Complicated Mixed Signals

Hey Bonita,

I’m a not-out bisexual man who is getting mixed signals from my stylist. He’s very flirty and sweet and handsome, but I have a strong suspicion that’s just his vibe with whoever is in his chair. He’s married to a woman, and my instincts say, “Don’t ruin a good friendship.” But God, it’s tempting. I’m worried even broaching the topic will set a weird vibe. What do you think? Share my feelings or just enjoy the haircuts? 

AC/DC

Hey there AC/DC,

If you know he’s married, and you don’t want to ruin a good friendship, then I’d say your decision is already made. Leave that fine man alone! 

I’m an advocate of honest communication and enthusiastic consent, and if he’s not making overt gestures at you, then I don’t think you can interpret his friendliness as shy flirting. Also never forget that a stylist works in a form of service industry, where friendliness and ingratiating the customer can have a tangible effect on how much money one makes. I bet he’s that nice to everyone because he likes tips and has a family to support with them, full stop. Most service industry personnel—and women, in particular—have a story of a customer who misinterpreted their service style as sincere interest, sometimes verging into stalk horror stories. I’m absolutely not saying that’s what you’re doing or going to do, but you should not delude yourself about the true nature of your relationship with your stylist. You’re a customer, and it’s highly likely that that’s all you’ll ever be to him.

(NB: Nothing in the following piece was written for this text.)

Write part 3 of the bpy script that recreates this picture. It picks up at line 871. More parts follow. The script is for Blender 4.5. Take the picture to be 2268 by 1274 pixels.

Yeah, there’s a chance that he’s DL and overcompensating by being a Wife Guy. Maybe he does want you to fold him like a lawn chair, or perhaps he wants to do the folding. Maybe they’re the dream: a poly queer couple! But I strongly recommend against flirting overtly with your stylist to find this info out. I know you’re not out, but stylists know how to keep secrets, and I think it would be safe to broach the subject next time you are chatting about relationships during your session. You can talk about your dating woes and somehow, someway, mention that you’re curious about men as well. Maybe you can talk about another man you found attractive in the past and how you’re dealing with learning this about your personal attractions. He might be not-available but still willing to connect you with a discreet friend of his, and if he’s queer himself, he may share his own experiences with navigating that space.  

I have a strong sense that he won’t flirt back with you because he probably knows how messy it can get when you fool around with someone who is a customer and knows where you work. I’ve seen jilted lovers and exes be absolutely inappropriate with service industry workers and exploit their requirement to serve customers as a guaranteed way to get to talk to them. Most workers in all areas of the service industry (stylists, bartenders, servers, you name ‘em) try to avoid these kinds of interactions with customers, even though they have to flirt at least a little bit to earn enough money to support themselves. I wish more customers understood this and didn’t make work uncomfortable for people just trying to earn a living. Again, I do not believe that’s what you’re doing at all, but your crush absolutely has the potential to go in a not-healthy direction if you just forged ahead and forgot the true nature of your dynamic with your stylist.

Also, you can have an anonymous account on Grindr or Scruff. Protect your privacy as a closeted individual and get your back blown out at the same time. Crushes do subside, and I think that your time will be better spent by pursuing people who want you back.